The two most recent photography exhibitions at the University of Florida’s Harn Museum of Art suggest a couple of things about Carol McCusker, the museum’s photography curator – the breadth of her interests, for one, and her commitment to showing women photographers, for another. VAST: Sea, Salt, Sand, Sky: Photographs by Joni Sternbach, on view through April 22, includes more than 70 photographs Sternbach made using processes ranging from wet-plate collodion and cyanotype to platinum-palladium. “I’ve been curious about women landscape photographers who have been working since the late 1980s,” says McCusker, who’s been at the Harn since 2012. “There’s a new breed of women using large-format cameras, which prior to that was largely the preserve of men.”

Sternbach is best known for her romantic tintype portraits of surfers, but the show McCusker organized last year, Aftermath: The Fallout of War – America and the Middle East, focused on a very different genre. McCusker’s interest in photographs of the armed conflicts in the Middle East began when she was a curator at the Museum of Photographic Arts in San Diego (from 2001 to 2009), and read Dexter Filkins’s book The Forever War. The show included 90 photographs by 12 photographers – nine of them women – including Eman Mohammed, a Palestinian photographer and the only female photojournalist working in Gaza. “I wanted to emphasize more women photographers,” says McCusker, who has been doing exactly that for her entire career, organizing shows like Breaking the Frame: Pioneering Women in Photojournalism (at MOPA in 2006).

The seeds of McCusker’s interest in photography can be traced back to a Christmas gift an Irish Catholic priest gave to her family in Boston – a copy of The Family of Man.
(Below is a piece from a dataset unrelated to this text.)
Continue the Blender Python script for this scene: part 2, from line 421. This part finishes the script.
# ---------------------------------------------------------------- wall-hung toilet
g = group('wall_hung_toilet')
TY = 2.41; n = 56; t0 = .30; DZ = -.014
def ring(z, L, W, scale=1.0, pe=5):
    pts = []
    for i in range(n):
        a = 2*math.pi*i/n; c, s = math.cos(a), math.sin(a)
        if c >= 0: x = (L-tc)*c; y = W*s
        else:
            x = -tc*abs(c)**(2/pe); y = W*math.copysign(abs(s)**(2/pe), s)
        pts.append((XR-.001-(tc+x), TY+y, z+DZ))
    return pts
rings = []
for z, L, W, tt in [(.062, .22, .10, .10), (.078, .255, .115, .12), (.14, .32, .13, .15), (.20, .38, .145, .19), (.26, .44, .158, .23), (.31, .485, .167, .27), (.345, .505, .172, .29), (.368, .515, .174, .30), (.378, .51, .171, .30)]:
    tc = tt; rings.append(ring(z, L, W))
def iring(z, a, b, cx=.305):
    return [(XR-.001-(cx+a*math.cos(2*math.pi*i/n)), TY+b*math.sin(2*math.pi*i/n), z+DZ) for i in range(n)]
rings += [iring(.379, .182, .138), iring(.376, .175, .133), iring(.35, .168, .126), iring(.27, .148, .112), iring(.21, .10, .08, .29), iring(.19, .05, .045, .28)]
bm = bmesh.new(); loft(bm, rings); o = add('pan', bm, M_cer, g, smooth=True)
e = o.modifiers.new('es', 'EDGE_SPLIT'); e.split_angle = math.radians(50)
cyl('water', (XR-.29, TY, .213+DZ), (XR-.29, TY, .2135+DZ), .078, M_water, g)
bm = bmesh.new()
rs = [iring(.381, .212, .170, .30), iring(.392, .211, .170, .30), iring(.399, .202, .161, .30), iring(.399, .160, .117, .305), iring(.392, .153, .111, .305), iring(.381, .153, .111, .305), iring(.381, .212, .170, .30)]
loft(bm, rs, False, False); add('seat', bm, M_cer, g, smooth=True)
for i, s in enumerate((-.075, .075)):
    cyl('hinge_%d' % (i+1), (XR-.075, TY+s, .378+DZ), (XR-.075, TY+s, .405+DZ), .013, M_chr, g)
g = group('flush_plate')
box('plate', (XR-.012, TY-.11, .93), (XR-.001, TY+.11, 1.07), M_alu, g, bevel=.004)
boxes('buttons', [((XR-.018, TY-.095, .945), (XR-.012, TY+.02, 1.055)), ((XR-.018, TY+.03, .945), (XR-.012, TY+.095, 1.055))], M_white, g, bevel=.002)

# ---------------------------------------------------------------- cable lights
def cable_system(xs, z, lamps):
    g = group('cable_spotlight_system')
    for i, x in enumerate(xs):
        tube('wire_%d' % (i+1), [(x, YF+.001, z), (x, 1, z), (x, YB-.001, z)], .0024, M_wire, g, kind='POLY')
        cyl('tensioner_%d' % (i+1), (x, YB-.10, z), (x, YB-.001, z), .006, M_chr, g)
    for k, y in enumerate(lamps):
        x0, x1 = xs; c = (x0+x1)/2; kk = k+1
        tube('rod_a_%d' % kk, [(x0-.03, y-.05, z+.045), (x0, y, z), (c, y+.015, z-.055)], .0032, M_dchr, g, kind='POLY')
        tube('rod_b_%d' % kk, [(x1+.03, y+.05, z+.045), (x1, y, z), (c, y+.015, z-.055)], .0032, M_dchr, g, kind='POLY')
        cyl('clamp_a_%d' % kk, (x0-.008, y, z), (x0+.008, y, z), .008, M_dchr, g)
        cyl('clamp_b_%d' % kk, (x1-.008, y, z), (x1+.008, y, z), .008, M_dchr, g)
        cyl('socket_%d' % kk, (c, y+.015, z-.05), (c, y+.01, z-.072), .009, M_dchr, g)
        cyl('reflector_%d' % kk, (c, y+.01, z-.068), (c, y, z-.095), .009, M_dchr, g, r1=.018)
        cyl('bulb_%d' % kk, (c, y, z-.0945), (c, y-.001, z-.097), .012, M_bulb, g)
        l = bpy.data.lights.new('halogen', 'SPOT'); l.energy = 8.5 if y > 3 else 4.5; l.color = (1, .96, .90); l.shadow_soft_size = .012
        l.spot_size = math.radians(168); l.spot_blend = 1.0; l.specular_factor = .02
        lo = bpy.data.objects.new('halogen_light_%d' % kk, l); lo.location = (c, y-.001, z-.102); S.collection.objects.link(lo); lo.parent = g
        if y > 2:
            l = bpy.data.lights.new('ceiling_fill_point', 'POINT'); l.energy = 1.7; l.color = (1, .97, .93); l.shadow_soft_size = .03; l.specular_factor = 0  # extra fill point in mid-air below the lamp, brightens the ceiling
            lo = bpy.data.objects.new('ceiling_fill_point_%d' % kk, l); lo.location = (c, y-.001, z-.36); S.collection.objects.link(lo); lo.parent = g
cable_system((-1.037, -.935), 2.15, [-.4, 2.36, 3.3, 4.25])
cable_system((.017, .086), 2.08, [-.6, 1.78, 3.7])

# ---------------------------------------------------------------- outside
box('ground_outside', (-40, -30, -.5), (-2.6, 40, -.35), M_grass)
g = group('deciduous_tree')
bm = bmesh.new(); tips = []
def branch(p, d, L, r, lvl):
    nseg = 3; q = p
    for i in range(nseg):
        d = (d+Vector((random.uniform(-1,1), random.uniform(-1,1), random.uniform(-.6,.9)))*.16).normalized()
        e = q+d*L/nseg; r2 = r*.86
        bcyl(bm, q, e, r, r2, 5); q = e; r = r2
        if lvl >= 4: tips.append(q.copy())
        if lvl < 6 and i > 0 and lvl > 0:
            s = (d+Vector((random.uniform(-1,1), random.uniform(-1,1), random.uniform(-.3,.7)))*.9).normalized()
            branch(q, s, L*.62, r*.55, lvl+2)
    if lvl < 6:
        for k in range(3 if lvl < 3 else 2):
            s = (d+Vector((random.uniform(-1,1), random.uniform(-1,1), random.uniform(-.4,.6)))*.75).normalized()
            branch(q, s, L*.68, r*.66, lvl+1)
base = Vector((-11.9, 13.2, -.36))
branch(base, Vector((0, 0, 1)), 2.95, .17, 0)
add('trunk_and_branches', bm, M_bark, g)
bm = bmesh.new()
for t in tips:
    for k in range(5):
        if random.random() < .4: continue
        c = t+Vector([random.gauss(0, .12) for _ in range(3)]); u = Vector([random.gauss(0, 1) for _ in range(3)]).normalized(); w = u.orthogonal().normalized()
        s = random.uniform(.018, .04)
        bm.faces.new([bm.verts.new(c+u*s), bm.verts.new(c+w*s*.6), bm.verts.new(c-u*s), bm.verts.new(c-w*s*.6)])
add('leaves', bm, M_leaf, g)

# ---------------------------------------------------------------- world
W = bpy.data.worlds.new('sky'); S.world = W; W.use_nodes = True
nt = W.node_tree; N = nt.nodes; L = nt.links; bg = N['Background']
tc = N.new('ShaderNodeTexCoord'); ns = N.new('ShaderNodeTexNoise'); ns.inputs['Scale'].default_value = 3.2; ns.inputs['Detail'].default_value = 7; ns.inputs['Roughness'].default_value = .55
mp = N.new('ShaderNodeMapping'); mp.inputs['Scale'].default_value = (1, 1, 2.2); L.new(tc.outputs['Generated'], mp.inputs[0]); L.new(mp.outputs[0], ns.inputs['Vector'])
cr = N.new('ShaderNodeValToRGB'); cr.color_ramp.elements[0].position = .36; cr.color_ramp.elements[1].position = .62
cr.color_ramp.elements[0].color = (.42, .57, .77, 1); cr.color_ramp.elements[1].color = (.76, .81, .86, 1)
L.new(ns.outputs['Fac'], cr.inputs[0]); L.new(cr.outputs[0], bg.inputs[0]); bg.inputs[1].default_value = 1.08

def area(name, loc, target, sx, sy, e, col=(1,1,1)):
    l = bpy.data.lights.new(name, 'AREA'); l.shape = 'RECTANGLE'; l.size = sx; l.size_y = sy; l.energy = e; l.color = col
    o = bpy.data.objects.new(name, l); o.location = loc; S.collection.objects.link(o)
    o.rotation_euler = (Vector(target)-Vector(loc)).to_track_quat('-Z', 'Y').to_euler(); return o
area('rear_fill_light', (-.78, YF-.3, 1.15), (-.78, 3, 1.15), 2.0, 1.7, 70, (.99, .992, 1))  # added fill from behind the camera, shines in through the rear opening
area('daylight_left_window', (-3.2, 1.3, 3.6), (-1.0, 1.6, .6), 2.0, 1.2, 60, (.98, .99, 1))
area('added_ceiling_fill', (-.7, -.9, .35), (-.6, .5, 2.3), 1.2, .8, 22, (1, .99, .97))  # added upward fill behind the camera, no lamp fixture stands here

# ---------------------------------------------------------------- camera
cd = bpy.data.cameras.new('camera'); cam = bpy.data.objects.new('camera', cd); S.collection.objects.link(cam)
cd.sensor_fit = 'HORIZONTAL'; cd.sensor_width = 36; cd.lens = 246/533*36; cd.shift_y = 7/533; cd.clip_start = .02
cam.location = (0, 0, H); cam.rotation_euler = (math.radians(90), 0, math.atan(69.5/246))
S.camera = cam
Her older brother also had a darkroom, where she remembers being captivated as she watched prints develop. At the Massachusetts College of Art, though, she double-majored in fiber arts and art history; it wasn’t until she met art historian Eugenia Parry that she began to concentrate on photography. McCusker had gone to Albuquerque to study at the University of New Mexico, where Parry taught. “She was a huge influence in terms of developing a strong point of view and taking risks,” says McCusker. “She made photographs so relevant, so deep and extensive and far-reaching.” McCusker worked at the art museum at the University of New Mexico for two years, then moved to Bucks County, Pennsylvania, where she completed her dissertation on the way photojournalism influenced the realism working its way into Hollywood films in the post-World War II era, and also worked with Alex Novak to launch his website, iPhoto Central.

She’s worn a number of hats, in other words, but the through line is a commitment to the creative act of curating. “In this day and age, finding meaning is essential to me,” says McCusker. “How we live and what we surround ourselves with has everything to do with what we produce. The act of curating becomes the outward expression of a life lived with intention.”